### The request
Reproduce all of the data word for word.

********************

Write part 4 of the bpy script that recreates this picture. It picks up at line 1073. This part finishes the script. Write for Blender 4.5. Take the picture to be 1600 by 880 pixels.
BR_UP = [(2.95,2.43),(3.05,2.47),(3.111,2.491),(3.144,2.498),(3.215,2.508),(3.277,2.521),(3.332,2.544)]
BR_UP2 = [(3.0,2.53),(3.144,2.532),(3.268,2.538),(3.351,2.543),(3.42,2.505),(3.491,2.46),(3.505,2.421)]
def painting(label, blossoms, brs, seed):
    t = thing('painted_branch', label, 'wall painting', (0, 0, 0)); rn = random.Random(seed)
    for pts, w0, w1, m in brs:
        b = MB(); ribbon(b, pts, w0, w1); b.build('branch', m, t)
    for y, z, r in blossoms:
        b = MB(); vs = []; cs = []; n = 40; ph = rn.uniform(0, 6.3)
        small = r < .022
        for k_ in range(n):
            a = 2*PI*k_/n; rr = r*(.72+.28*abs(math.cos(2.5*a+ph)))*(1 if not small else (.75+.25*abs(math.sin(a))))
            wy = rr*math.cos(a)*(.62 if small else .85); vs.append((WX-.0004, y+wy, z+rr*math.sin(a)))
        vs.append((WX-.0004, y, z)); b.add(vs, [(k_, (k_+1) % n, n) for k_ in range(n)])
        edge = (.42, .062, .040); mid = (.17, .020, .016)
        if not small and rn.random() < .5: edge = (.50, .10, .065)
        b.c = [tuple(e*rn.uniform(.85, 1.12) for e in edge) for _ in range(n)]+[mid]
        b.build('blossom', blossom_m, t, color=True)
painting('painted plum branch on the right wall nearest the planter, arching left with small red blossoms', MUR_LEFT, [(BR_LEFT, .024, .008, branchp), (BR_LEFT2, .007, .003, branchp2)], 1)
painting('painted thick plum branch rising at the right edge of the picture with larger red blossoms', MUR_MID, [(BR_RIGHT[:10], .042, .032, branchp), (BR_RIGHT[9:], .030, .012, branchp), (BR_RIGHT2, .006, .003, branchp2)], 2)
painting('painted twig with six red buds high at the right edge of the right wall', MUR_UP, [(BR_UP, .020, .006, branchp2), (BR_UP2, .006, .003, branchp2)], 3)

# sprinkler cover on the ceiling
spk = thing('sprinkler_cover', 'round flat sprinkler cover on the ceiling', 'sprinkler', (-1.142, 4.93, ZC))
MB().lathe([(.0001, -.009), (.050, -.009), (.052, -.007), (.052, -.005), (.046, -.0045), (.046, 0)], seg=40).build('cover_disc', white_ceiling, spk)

********************

### Written solution
Write part 4 of the bpy script that recreates this picture. It picks up at line 1073. This part finishes the script. Write for Blender 4.5. Take the picture to be 1600 by 880 pixels.
BR_UP = [(2.95,2.43),(3.05,2.47),(3.111,2.491),(3.144,2.498),(3.215,2.508),(3.277,2.521),(3.332,2.544)]
BR_UP2 = [(3.0,2.53),(3.144,2.532),(3.268,2.538),(3.351,2.543),(3.42,2.505),(3.491,2.46),(3.505,2.421)]
def painting(label, blossoms, brs, seed):
    t = thing('painted_branch', label, 'wall painting', (0, 0, 0)); rn = random.Random(seed)
    for pts, w0, w1, m in brs:
        b = MB(); ribbon(b, pts, w0, w1); b.build('branch', m, t)
    for y, z, r in blossoms:
        b = MB(); vs = []; cs = []; n = 40; ph = rn.uniform(0, 6.3)
        small = r < .022
        for k_ in range(n):
            a = 2*PI*k_/n; rr = r*(.72+.28*abs(math.cos(2.5*a+ph)))*(1 if not small else (.75+.25*abs(math.sin(a))))
            wy = rr*math.cos(a)*(.62 if small else .85); vs.append((WX-.0004, y+wy, z+rr*math.sin(a)))
        vs.append((WX-.0004, y, z)); b.add(vs, [(k_, (k_+1) % n, n) for k_ in range(n)])
        edge = (.42, .062, .040); mid = (.17, .020, .016)
        if not small and rn.random() < .5: edge = (.50, .10, .065)
        b.c = [tuple(e*rn.uniform(.85, 1.12) for e in edge) for _ in range(n)]+[mid]
        b.build('blossom', blossom_m, t, color=True)
painting('painted plum branch on the right wall nearest the planter, arching left with small red blossoms', MUR_LEFT, [(BR_LEFT, .024, .008, branchp), (BR_LEFT2, .007, .003, branchp2)], 1)
painting('painted thick plum branch rising at the right edge of the picture with larger red blossoms', MUR_MID, [(BR_RIGHT[:10], .042, .032, branchp), (BR_RIGHT[9:], .030, .012, branchp), (BR_RIGHT2, .006, .003, branchp2)], 2)
painting('painted twig with six red buds high at the right edge of the right wall', MUR_UP, [(BR_UP, .020, .006, branchp2), (BR_UP2, .006, .003, branchp2)], 3)

# sprinkler cover on the ceiling
spk = thing('sprinkler_cover', 'round flat sprinkler cover on the ceiling', 'sprinkler', (-1.142, 4.93, ZC))
MB().lathe([(.0001, -.009), (.050, -.009), (.052, -.007), (.052, -.005), (.046, -.0045), (.046, 0)], seg=40).build('cover_disc', white_ceiling, spk)